• [Your objective] What lies from the line containing "Model this scene" through the line containing "of the plan"? Print exactly those lines, with both ends, and no others.

• [Provided entries]
....................
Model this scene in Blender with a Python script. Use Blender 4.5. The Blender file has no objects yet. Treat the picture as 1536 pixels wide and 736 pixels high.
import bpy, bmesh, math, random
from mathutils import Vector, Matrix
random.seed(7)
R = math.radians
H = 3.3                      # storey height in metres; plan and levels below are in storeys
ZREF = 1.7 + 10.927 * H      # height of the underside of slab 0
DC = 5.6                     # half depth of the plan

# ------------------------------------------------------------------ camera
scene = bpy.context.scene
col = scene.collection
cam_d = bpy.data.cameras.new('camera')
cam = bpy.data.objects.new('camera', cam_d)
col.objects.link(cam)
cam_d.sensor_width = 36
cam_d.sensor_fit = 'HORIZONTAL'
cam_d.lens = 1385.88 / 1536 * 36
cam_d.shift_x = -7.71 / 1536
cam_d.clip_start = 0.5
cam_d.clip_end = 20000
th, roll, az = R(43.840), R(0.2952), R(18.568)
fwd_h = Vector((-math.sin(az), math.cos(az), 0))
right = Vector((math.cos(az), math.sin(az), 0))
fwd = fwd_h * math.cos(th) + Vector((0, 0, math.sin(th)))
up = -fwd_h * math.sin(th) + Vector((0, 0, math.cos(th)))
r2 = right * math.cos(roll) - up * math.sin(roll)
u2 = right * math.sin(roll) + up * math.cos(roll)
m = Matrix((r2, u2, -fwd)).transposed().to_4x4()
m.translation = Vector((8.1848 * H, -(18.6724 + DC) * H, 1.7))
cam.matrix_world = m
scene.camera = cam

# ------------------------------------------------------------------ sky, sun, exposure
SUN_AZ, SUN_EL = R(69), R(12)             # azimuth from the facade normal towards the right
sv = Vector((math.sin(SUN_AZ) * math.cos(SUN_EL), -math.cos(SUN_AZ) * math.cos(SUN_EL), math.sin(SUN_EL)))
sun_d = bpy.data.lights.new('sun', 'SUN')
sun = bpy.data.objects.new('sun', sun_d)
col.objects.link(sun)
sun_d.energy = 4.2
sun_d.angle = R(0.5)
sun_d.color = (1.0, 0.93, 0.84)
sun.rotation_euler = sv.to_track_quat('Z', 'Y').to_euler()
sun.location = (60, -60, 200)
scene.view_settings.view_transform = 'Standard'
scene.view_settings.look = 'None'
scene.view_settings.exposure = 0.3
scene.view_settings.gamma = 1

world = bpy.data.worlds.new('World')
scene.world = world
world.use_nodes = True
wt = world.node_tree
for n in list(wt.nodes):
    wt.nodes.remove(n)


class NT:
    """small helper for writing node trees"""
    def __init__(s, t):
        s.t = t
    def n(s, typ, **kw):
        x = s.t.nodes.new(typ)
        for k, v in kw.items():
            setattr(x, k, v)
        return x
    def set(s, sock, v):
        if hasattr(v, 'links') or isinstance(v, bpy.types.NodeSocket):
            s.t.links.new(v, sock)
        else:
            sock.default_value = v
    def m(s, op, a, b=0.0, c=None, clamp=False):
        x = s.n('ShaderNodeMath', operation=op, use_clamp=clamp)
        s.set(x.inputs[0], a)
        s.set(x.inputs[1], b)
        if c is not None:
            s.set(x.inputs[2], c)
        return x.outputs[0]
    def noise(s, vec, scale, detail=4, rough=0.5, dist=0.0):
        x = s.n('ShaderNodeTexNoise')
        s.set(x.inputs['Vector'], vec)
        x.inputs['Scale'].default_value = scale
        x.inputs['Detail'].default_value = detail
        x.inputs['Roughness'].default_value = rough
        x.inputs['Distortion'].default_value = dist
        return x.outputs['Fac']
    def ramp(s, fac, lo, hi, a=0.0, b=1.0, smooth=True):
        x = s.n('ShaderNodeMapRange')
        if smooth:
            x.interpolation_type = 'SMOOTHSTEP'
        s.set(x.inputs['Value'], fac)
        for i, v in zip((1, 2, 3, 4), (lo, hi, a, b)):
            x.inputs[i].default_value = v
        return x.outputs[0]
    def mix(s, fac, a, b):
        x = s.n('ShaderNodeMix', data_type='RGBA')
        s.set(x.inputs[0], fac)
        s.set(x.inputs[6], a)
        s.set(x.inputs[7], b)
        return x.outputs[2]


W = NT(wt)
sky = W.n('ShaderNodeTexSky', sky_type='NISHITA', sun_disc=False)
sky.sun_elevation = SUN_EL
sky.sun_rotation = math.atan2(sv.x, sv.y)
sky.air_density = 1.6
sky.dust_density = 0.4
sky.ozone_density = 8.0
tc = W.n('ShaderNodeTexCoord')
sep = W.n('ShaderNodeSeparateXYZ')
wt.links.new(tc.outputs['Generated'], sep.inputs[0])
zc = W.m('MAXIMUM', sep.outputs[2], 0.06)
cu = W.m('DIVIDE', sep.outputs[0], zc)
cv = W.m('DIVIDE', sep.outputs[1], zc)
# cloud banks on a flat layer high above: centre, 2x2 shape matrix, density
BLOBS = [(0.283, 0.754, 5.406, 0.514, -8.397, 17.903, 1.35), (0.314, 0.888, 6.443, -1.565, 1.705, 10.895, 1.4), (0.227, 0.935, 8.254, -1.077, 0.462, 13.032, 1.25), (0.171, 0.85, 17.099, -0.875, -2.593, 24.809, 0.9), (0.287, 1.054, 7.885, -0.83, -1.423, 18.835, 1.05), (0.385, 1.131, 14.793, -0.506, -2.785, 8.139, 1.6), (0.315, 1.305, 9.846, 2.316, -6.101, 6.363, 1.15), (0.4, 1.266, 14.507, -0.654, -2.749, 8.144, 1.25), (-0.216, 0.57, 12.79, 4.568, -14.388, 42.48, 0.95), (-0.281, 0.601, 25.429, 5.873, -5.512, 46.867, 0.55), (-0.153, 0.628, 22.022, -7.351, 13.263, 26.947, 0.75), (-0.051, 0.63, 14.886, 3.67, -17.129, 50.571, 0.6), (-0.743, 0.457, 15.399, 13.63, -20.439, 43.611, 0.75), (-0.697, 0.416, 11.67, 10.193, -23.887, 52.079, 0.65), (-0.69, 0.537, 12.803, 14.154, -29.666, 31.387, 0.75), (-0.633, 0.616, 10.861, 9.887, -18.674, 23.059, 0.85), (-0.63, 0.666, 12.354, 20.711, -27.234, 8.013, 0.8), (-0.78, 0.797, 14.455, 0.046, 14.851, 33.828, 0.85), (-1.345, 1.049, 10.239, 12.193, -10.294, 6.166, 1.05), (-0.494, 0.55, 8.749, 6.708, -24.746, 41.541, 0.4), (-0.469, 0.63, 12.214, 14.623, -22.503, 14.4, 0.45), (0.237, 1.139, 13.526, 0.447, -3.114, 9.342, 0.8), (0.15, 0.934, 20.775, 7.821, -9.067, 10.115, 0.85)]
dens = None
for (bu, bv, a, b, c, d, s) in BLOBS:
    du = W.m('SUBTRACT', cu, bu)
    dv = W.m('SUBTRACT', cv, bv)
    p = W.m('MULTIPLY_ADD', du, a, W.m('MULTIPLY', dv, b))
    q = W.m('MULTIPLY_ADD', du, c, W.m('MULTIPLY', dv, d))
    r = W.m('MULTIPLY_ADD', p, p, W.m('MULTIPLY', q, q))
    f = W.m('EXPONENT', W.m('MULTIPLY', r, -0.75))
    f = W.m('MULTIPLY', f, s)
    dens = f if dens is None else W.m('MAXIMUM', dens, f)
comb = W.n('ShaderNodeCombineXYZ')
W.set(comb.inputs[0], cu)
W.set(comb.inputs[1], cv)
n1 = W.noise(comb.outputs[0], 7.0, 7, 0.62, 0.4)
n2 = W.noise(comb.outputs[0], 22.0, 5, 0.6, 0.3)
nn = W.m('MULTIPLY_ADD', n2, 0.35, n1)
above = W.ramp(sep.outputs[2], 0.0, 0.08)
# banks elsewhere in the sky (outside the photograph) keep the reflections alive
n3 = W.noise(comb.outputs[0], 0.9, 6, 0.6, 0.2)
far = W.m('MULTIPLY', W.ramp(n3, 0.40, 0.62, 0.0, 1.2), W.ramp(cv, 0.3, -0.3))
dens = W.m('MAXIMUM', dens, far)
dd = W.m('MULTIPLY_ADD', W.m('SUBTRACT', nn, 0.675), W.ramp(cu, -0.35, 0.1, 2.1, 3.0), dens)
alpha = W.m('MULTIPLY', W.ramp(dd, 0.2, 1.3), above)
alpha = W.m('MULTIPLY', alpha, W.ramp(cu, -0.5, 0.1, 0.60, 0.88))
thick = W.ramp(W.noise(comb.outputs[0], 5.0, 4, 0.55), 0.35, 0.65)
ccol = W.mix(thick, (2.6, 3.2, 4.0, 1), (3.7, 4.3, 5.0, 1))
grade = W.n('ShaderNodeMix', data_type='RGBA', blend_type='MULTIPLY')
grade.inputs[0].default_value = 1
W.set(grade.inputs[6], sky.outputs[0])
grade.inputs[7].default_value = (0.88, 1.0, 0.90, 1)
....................
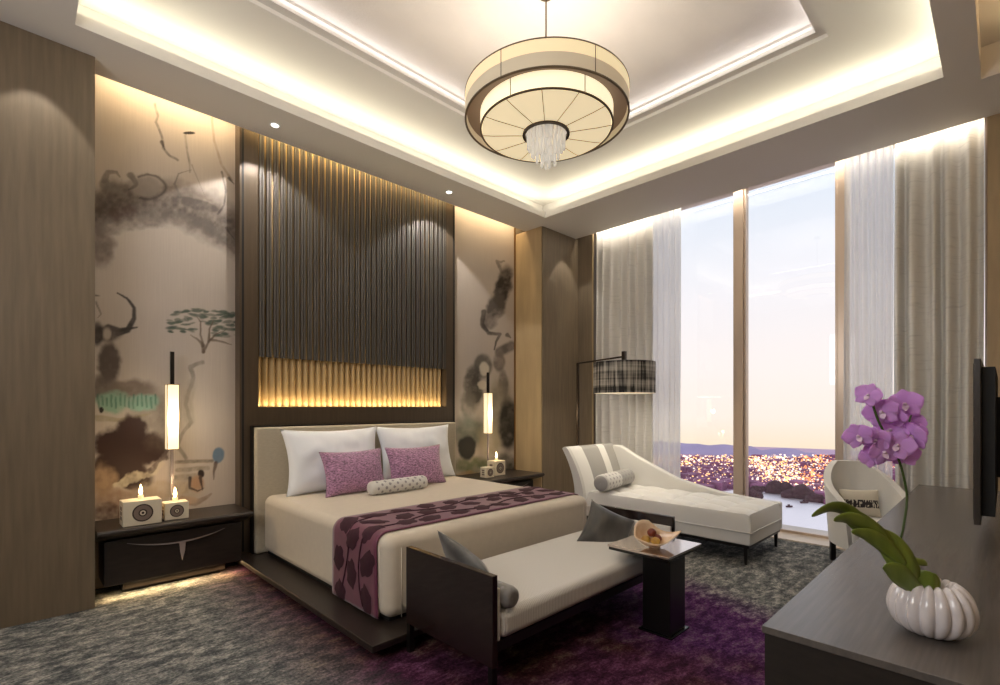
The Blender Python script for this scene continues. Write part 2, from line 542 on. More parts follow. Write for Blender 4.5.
....................
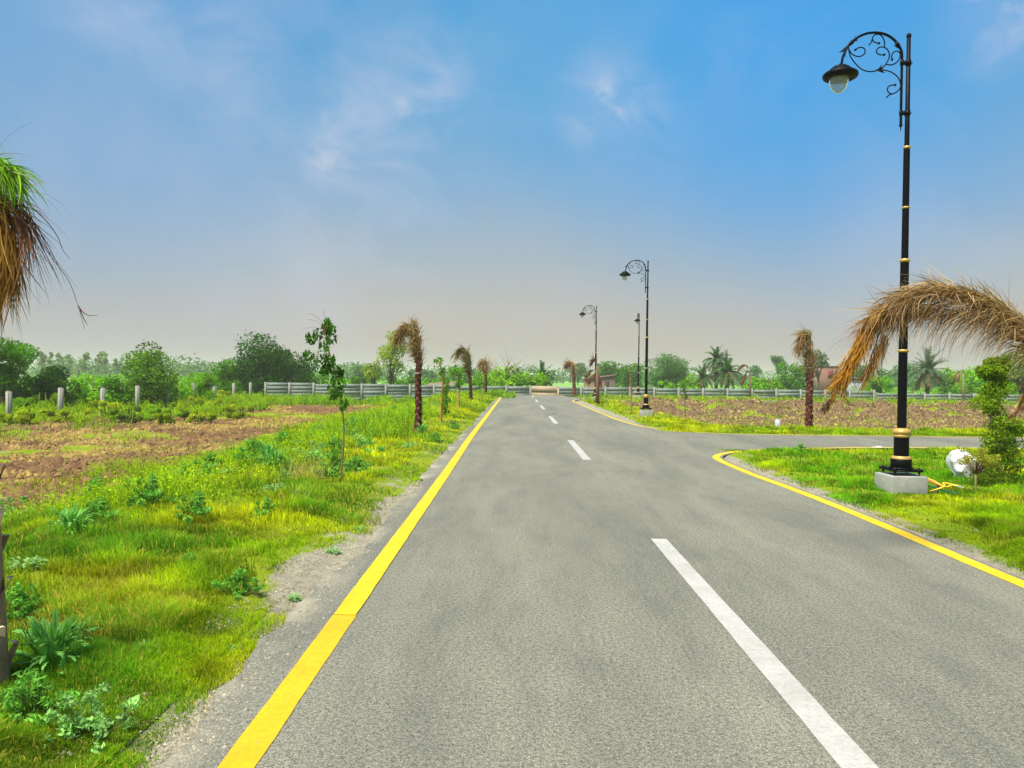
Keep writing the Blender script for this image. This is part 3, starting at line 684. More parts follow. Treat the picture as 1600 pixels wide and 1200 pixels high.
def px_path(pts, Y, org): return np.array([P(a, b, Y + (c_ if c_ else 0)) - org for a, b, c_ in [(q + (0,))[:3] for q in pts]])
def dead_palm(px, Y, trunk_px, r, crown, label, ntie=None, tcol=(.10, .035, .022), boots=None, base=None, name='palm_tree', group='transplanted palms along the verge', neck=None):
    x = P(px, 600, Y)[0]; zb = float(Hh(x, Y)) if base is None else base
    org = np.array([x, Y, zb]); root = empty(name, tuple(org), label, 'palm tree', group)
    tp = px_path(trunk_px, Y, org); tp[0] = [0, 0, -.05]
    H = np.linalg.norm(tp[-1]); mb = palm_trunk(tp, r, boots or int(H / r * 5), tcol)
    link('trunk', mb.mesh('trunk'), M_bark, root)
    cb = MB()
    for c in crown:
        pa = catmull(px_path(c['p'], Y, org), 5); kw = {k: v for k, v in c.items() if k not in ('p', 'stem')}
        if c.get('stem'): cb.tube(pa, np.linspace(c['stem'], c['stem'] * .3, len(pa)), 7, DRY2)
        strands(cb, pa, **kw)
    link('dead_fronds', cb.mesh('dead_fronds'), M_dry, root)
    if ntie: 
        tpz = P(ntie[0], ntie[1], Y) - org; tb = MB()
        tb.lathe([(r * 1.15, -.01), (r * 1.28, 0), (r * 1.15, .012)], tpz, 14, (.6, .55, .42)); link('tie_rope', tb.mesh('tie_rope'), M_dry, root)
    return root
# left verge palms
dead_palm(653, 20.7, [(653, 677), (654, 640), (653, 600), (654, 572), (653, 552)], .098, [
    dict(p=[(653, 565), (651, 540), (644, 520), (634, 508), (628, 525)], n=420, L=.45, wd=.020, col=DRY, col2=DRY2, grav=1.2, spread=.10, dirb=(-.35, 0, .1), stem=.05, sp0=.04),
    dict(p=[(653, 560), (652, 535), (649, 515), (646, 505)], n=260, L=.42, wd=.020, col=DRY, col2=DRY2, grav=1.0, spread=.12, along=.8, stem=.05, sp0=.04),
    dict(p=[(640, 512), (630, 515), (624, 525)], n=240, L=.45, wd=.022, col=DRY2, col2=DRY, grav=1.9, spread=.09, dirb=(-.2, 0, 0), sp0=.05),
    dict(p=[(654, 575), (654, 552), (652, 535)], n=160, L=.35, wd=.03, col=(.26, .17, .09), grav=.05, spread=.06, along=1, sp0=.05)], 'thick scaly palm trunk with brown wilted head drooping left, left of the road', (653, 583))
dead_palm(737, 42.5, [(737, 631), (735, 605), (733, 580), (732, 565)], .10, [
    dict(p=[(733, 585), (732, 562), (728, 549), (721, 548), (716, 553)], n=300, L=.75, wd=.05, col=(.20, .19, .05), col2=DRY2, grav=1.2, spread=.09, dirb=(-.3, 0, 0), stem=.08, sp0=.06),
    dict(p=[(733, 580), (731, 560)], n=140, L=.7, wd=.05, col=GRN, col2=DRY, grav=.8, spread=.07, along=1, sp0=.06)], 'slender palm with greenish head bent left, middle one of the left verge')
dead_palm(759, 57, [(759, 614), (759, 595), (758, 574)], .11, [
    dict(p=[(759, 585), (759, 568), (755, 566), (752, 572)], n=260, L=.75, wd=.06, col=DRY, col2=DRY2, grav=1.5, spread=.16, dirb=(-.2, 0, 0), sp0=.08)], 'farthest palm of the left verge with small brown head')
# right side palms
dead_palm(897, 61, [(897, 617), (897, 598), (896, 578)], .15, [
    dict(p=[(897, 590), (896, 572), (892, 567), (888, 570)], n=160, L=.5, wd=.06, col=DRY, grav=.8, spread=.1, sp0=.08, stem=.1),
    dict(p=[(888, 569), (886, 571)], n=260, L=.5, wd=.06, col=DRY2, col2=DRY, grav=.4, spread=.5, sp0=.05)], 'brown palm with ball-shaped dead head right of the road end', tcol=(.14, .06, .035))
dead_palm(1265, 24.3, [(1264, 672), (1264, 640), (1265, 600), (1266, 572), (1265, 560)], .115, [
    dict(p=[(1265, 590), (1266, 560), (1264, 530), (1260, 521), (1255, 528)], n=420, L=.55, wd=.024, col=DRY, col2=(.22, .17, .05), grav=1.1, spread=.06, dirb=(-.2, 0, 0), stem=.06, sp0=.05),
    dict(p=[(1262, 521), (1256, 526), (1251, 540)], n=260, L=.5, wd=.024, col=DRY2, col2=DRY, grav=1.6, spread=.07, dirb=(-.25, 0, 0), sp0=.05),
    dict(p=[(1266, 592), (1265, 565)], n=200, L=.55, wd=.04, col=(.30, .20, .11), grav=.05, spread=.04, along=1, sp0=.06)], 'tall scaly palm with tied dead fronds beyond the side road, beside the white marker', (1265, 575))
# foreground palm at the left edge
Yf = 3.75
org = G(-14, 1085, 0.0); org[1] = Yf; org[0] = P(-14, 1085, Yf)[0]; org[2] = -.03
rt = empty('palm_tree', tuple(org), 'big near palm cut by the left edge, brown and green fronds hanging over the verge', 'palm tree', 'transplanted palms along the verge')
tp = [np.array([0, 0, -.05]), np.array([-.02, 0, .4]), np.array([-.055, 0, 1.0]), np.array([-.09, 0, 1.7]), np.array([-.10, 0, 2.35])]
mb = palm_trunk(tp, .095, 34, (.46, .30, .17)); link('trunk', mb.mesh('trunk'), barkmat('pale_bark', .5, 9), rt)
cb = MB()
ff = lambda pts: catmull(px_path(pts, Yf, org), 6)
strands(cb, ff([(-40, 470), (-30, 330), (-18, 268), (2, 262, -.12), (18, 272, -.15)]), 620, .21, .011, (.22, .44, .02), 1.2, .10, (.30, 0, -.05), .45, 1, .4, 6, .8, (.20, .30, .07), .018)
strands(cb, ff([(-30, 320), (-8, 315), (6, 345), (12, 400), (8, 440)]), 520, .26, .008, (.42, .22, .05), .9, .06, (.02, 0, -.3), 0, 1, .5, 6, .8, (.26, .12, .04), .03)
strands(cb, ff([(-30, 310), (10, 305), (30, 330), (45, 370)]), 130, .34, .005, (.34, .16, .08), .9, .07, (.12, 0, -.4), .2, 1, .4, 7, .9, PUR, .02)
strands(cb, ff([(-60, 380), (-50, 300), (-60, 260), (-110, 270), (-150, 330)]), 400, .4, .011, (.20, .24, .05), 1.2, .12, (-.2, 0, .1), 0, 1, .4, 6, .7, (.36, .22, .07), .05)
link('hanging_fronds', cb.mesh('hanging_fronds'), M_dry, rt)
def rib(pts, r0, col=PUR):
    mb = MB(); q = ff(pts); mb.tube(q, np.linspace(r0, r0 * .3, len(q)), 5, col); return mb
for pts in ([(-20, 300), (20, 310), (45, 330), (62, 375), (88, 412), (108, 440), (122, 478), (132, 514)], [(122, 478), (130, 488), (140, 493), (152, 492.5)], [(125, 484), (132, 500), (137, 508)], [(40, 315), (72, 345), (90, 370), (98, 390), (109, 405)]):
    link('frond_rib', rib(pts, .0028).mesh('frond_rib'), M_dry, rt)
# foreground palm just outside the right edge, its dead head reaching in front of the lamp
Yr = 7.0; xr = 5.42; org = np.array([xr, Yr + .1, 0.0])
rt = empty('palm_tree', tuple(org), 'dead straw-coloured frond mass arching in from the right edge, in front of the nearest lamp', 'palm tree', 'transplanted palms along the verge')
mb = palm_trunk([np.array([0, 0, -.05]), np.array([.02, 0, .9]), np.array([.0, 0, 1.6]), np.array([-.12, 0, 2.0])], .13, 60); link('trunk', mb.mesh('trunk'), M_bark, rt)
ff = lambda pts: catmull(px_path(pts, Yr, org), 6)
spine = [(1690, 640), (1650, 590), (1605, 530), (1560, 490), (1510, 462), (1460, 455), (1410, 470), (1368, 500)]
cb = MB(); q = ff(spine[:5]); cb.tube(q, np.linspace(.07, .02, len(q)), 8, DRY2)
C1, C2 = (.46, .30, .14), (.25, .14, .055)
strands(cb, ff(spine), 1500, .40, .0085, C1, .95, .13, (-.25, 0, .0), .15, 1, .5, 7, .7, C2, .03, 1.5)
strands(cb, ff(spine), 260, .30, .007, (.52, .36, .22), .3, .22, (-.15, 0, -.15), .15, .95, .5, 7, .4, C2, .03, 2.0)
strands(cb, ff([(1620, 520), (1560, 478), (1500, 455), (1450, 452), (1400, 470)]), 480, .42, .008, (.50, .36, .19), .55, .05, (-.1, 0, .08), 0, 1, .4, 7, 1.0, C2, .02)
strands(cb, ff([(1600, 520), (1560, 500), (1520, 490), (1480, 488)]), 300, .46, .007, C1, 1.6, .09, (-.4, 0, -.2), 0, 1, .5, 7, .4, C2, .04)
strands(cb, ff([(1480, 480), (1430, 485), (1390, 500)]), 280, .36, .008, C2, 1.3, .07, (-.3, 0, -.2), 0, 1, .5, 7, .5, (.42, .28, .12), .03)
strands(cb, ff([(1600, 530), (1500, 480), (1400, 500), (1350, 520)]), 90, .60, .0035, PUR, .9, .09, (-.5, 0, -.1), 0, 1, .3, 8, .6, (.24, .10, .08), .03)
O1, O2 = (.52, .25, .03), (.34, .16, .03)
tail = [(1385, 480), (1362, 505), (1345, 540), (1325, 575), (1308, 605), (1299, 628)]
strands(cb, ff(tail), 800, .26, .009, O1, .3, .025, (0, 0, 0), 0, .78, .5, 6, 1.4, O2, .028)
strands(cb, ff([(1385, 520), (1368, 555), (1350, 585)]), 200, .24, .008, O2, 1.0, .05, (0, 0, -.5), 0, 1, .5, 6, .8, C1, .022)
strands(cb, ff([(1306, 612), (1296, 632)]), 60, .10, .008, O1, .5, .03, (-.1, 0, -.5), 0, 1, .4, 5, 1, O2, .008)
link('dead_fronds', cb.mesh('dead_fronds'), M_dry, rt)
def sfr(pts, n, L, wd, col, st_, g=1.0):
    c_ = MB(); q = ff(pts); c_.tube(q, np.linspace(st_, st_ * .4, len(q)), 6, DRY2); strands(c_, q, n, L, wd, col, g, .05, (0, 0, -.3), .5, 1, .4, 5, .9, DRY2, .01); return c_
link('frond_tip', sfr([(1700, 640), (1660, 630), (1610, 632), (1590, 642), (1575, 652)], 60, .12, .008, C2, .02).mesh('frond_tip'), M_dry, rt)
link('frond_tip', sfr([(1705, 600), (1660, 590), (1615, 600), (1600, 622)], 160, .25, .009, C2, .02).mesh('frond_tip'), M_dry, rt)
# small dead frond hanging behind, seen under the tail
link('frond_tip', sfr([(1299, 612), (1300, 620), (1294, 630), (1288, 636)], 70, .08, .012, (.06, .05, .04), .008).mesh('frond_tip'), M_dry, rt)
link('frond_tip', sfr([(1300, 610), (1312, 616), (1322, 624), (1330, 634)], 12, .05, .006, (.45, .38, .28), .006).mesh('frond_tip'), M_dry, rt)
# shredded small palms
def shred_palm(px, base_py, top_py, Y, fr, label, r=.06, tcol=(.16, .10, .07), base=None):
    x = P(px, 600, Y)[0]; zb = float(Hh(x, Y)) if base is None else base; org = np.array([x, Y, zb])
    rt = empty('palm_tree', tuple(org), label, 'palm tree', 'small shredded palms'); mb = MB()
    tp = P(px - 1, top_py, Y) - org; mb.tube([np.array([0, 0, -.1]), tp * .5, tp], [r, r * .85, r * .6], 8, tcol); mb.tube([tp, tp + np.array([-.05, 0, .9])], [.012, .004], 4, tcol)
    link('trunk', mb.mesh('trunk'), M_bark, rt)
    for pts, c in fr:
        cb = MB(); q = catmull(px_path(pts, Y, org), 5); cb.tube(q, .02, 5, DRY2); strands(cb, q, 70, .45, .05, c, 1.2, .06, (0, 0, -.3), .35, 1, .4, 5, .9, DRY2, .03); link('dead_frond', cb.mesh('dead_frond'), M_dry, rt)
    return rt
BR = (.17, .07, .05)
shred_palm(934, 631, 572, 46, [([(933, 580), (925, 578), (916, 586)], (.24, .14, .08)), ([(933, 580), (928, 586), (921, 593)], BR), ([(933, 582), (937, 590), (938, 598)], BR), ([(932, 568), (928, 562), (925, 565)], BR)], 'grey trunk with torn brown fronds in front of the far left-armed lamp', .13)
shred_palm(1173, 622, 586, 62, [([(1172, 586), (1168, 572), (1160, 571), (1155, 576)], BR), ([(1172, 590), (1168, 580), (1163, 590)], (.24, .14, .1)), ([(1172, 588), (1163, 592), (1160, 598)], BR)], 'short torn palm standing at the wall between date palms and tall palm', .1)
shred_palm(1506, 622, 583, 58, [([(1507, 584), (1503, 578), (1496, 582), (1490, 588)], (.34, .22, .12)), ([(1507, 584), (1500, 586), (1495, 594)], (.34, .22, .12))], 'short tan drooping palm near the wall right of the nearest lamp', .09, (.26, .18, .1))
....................
• [Result below]
Model this scene in Blender with a Python script. Use Blender 4.5. The Blender file has no objects yet. Treat the picture as 1536 pixels wide and 736 pixels high.
import bpy, bmesh, math, random
from mathutils import Vector, Matrix
random.seed(7)
R = math.radians
H = 3.3                      # storey height in metres; plan and levels below are in storeys
ZREF = 1.7 + 10.927 * H      # height of the underside of slab 0
DC = 5.6                     # half depth of the plan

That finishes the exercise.